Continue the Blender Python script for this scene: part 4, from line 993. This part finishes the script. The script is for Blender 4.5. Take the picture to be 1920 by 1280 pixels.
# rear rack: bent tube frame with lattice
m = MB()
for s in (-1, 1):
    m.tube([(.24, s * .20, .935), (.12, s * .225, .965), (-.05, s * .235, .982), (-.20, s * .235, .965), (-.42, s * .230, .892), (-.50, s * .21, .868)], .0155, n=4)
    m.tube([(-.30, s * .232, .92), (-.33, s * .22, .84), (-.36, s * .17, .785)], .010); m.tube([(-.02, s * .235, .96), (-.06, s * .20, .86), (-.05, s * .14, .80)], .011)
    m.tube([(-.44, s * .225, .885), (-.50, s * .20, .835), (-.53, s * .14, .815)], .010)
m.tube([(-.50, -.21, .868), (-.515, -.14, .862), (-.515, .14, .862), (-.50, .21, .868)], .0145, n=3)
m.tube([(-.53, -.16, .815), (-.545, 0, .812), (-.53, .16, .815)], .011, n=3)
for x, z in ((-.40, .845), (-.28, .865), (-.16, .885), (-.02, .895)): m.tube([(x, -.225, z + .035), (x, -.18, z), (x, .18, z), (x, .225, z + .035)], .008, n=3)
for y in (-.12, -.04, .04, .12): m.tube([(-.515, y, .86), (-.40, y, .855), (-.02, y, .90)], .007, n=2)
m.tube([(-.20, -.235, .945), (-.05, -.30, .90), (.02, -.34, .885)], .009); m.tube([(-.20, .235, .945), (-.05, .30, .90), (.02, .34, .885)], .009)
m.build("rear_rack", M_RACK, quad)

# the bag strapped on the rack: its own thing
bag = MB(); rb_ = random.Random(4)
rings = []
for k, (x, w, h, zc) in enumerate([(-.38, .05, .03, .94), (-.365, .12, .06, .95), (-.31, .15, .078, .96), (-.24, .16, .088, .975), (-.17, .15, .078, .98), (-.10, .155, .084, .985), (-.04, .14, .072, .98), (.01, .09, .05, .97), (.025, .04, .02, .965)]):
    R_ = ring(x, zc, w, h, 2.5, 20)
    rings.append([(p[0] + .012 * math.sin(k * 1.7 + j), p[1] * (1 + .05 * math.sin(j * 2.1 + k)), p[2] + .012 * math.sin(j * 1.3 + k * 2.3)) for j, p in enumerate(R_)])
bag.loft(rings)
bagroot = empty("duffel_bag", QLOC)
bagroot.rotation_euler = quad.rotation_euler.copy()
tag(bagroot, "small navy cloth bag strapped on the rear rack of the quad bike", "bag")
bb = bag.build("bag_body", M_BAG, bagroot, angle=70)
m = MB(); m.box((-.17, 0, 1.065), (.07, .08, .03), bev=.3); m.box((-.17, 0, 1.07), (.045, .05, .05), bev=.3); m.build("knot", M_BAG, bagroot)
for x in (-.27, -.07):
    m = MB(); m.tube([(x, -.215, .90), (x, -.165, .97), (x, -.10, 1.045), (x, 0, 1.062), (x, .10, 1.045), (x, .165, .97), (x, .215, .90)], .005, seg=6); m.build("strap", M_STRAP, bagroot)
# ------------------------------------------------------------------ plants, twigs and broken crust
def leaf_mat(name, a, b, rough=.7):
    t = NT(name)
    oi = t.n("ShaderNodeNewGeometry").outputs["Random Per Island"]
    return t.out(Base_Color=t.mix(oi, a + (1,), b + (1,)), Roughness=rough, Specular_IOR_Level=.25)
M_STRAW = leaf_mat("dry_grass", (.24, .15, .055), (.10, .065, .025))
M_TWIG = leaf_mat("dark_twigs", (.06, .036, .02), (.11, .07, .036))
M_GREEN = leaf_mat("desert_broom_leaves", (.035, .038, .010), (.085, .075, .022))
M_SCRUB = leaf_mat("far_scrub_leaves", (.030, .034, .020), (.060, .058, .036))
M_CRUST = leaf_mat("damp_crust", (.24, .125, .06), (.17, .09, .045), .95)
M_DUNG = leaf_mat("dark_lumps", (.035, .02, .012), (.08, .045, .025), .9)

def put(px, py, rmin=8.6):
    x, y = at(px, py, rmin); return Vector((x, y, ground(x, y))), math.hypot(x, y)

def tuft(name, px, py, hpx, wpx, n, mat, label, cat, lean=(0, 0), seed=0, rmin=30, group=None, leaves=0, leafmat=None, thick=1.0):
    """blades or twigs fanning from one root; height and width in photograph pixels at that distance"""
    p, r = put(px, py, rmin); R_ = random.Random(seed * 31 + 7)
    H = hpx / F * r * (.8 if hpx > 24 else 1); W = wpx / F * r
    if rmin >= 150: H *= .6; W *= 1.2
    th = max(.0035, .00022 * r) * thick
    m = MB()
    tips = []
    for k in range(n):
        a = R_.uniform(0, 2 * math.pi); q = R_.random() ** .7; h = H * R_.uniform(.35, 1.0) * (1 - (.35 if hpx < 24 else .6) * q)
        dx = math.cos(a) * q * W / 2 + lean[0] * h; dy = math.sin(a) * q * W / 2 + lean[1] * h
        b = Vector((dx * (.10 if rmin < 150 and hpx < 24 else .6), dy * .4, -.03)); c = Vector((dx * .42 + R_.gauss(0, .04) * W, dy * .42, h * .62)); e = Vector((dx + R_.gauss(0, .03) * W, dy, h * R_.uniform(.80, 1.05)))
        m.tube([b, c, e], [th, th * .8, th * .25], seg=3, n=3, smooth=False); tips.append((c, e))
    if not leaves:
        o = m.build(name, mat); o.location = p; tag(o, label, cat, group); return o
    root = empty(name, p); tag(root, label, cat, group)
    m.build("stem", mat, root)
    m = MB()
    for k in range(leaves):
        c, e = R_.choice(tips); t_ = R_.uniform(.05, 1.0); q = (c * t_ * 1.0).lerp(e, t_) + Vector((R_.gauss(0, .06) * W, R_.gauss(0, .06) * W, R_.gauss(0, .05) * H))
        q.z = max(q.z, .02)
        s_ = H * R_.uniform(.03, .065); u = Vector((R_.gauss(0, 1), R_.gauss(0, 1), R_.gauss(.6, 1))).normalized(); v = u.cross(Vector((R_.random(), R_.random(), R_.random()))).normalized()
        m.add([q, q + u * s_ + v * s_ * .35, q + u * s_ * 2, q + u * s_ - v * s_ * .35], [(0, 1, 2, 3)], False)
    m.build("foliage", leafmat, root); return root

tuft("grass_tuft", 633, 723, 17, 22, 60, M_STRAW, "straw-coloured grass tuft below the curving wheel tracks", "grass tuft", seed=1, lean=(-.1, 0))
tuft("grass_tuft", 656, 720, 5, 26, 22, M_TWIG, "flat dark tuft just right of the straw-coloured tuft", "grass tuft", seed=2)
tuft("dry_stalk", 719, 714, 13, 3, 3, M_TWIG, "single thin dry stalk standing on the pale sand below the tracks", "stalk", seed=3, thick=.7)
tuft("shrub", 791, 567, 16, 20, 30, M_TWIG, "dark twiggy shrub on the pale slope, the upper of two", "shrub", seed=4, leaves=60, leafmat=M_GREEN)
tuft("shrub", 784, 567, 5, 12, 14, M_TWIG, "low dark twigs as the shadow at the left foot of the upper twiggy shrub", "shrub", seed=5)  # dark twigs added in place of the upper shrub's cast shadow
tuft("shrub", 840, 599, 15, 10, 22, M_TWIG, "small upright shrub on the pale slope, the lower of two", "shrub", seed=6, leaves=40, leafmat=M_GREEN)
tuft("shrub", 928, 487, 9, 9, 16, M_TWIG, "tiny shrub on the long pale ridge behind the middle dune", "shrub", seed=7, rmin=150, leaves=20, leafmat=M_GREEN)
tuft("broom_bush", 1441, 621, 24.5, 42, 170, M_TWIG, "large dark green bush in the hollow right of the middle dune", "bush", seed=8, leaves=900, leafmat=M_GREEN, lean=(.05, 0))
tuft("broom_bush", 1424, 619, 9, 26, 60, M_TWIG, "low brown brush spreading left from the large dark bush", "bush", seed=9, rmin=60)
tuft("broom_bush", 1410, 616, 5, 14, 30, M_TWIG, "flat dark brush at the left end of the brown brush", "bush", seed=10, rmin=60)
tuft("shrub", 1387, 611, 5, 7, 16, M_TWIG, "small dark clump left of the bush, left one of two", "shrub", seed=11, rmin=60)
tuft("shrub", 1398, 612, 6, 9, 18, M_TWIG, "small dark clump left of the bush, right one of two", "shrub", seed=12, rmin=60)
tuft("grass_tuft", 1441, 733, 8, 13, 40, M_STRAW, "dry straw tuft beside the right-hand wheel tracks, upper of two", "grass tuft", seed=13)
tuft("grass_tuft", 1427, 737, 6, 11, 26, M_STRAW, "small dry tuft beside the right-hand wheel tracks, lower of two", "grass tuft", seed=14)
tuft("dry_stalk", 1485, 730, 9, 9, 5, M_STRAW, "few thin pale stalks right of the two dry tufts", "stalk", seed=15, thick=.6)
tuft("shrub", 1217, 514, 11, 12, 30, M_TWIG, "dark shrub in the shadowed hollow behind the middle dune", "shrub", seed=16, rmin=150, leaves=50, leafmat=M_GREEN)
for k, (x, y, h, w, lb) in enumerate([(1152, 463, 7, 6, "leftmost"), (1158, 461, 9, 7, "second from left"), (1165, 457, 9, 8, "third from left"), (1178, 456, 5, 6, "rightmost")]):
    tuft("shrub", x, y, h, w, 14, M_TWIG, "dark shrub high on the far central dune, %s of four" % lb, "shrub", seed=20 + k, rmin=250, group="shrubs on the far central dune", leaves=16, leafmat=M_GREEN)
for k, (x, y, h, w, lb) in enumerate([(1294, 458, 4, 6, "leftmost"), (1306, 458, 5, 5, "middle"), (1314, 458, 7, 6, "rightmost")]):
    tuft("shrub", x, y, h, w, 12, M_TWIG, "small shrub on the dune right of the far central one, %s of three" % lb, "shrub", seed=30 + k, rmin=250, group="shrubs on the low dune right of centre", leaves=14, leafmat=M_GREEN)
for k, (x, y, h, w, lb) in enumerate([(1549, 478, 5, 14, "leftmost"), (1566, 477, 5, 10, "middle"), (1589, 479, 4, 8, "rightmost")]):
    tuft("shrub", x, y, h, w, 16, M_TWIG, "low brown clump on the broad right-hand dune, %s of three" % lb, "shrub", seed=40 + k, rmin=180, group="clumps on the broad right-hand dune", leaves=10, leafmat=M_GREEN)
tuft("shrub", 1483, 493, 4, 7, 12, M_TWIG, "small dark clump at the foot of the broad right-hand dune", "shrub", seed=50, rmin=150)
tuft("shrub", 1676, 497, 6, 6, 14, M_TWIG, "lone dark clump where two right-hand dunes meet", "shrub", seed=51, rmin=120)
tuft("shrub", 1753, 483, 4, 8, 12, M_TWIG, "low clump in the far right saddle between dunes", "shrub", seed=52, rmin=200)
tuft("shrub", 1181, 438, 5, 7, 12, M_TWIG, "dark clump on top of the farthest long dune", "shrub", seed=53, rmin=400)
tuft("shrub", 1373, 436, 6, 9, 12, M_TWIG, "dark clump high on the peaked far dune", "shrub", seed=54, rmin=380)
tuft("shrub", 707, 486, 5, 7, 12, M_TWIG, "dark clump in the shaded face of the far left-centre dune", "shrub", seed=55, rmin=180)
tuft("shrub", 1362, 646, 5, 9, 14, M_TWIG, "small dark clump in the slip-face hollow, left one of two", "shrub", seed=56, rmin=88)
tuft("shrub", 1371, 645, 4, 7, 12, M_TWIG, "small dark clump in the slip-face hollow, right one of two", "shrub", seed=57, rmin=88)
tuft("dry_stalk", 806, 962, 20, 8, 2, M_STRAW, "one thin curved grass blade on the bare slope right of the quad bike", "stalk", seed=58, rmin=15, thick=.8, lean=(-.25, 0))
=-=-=
Return every line above in which the string "from" occurs.

Continue the Blender Python script for this scene: part 4, from line 993. This part finishes the script. The script is for Blender 4.5. Take the picture to be 1920 by 1280 pixels.
    """blades or twigs fanning from one root; height and width in photograph pixels at that distance"""
tuft("broom_bush", 1424, 619, 9, 26, 60, M_TWIG, "low brown brush spreading left from the large dark bush", "bush", seed=9, rmin=60)
for k, (x, y, h, w, lb) in enumerate([(1152, 463, 7, 6, "leftmost"), (1158, 461, 9, 7, "second from left"), (1165, 457, 9, 8, "third from left"), (1178, 456, 5, 6, "rightmost")]):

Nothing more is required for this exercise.